Wednesday, 29 August 2012

Record Review - Chris Robinson Brotherhood

Published in the September issue of Rhythms.

Chris Robinson Brotherhood
The Magic Door

From the same sessions that yielded CRB’s debut LP, Big Moon Ritual (reviewed in last month’s issue by Marty Jones), comes the companion piece, The Magic Door, a big pot of psych sludge that bubbles with a slow, menacing intensity, belching up steaming clouds of ‘70s country/rock, continuing along the same ‘big, booming soundscape’ tangent its predecessor mastered with consummate ease.
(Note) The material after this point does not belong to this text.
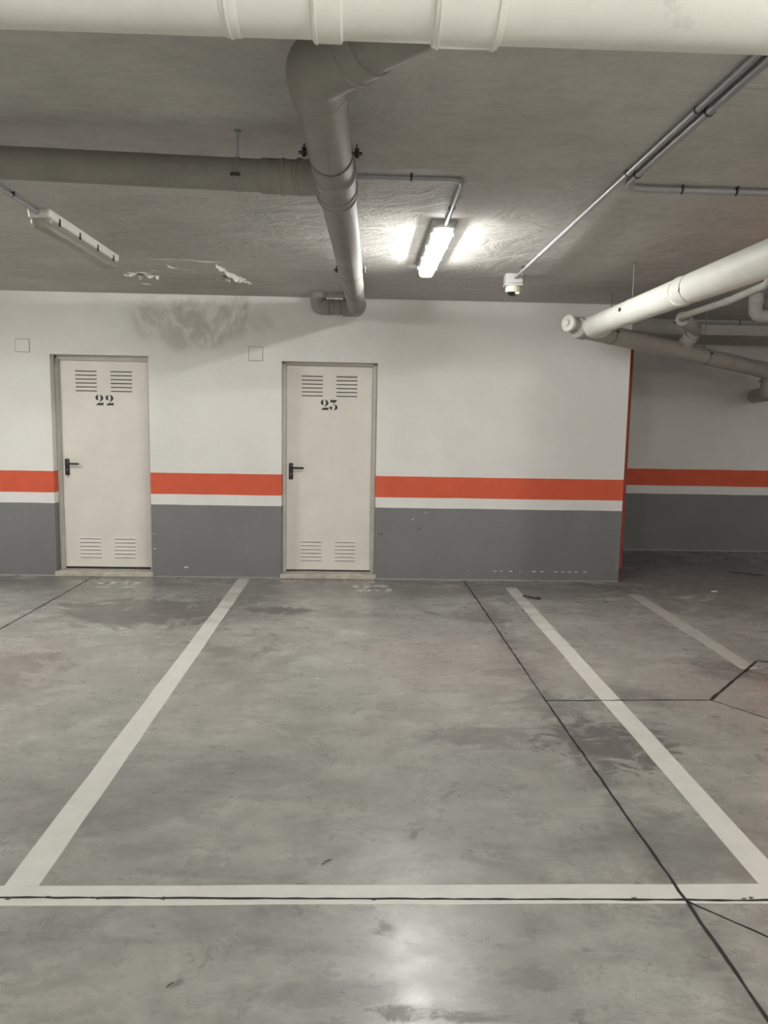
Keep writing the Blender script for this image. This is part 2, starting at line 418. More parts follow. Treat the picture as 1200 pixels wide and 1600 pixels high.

A bit shorter and sharper than Big Moon Ritual however (aside from the 14 minute ‘Vibration And Light Suite’), The Magic Door eases back into the late ‘60s a tad more – you’ve got slightly slower Creedence-esque numbers (opener, ‘Let’s Go, Let’s Go, Let’s Go’ for example); moog-drenched tunes in which Robinson channels the Lizard King himself (you can feel the sweat flying from his brow, he’s probably naked as he sings), soaring guitars which cut and burn as they lumber along like a herd of wooly mammoths running in slow motion.

Elsewhere, the aforementioned ‘Vibration And Light Suite’ almost touches upon disco with it’s understated funky guitar riffage, whereas ‘Appaloosa’ pulls it back and the band settle in to the country-ish mode they obviously feel more than comfortable in.  And then there’s the band’s version of ‘Blue Suede Shoes’.  Ingredients: a band with instruments, a packet of Rizzlas, a bag of the mellowest bud you can lay your hands on.  Method: roll bud in Rizzlas and smoke, play an Elvis cover.  Feeds: everyone.  Awesome.

Jimmy Reed’s ‘Bright Lights, Big City’ finishes proceedings, a luxurious mix of stoner blues and Doors’ ‘Riders On The Storm’ piano lethargy, a sugar-sweet end to a record which sees a band eschewing the New and the Now and getting high on sounds which epitomised the analogue, the warm, the real and the earthiness of a time and place we here at Rhythms wish was still prevalent today.  Epic is one word to describe this release, but it’s a word that doesn’t carry nearly enough strength.